◆ Exercise instructions ◆
Go from the first line to the line with "MB().add(bl, [(2*i, 2*i+1, 2*i+3, 2*i+2)" and return those lines verbatim, ends included.

◆ Given data ◆
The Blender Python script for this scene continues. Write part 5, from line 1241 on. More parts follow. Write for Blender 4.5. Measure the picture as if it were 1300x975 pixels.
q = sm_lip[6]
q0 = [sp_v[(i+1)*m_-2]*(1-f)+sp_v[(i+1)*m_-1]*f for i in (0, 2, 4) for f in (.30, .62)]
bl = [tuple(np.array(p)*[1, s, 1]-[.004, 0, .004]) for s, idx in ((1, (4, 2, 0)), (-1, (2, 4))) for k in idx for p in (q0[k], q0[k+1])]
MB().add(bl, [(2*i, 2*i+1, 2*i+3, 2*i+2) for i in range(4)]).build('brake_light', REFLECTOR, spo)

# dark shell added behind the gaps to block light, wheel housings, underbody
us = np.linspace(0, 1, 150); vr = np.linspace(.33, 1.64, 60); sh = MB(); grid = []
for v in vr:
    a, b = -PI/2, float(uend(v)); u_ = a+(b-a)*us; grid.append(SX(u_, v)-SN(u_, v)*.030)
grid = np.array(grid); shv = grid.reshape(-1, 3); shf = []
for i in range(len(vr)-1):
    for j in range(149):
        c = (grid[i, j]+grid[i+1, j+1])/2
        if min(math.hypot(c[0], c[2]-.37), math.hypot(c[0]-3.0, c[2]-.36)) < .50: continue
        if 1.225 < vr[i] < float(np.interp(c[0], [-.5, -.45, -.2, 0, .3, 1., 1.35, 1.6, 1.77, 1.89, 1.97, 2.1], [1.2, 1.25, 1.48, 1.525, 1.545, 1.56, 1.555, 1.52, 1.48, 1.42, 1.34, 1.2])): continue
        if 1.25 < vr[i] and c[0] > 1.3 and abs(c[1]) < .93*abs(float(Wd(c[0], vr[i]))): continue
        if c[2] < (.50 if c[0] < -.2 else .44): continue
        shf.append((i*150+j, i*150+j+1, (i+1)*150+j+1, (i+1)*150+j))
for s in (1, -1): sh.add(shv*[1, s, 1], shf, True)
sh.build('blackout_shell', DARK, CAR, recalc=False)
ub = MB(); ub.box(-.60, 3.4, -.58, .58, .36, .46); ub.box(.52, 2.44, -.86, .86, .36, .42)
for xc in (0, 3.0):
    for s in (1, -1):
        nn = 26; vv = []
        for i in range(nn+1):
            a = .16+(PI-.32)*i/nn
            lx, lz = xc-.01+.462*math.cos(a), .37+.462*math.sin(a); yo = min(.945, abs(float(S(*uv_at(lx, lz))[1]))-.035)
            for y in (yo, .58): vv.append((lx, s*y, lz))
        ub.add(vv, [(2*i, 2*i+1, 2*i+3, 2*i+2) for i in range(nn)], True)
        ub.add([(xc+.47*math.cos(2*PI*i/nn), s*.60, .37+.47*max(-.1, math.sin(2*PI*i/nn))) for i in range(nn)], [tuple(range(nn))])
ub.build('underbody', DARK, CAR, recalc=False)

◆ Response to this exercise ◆
The Blender Python script for this scene continues. Write part 5, from line 1241 on. More parts follow. Write for Blender 4.5. Measure the picture as if it were 1300x975 pixels.
q = sm_lip[6]
q0 = [sp_v[(i+1)*m_-2]*(1-f)+sp_v[(i+1)*m_-1]*f for i in (0, 2, 4) for f in (.30, .62)]
bl = [tuple(np.array(p)*[1, s, 1]-[.004, 0, .004]) for s, idx in ((1, (4, 2, 0)), (-1, (2, 4))) for k in idx for p in (q0[k], q0[k+1])]
MB().add(bl, [(2*i, 2*i+1, 2*i+3, 2*i+2) for i in range(4)]).build('brake_light', REFLECTOR, spo)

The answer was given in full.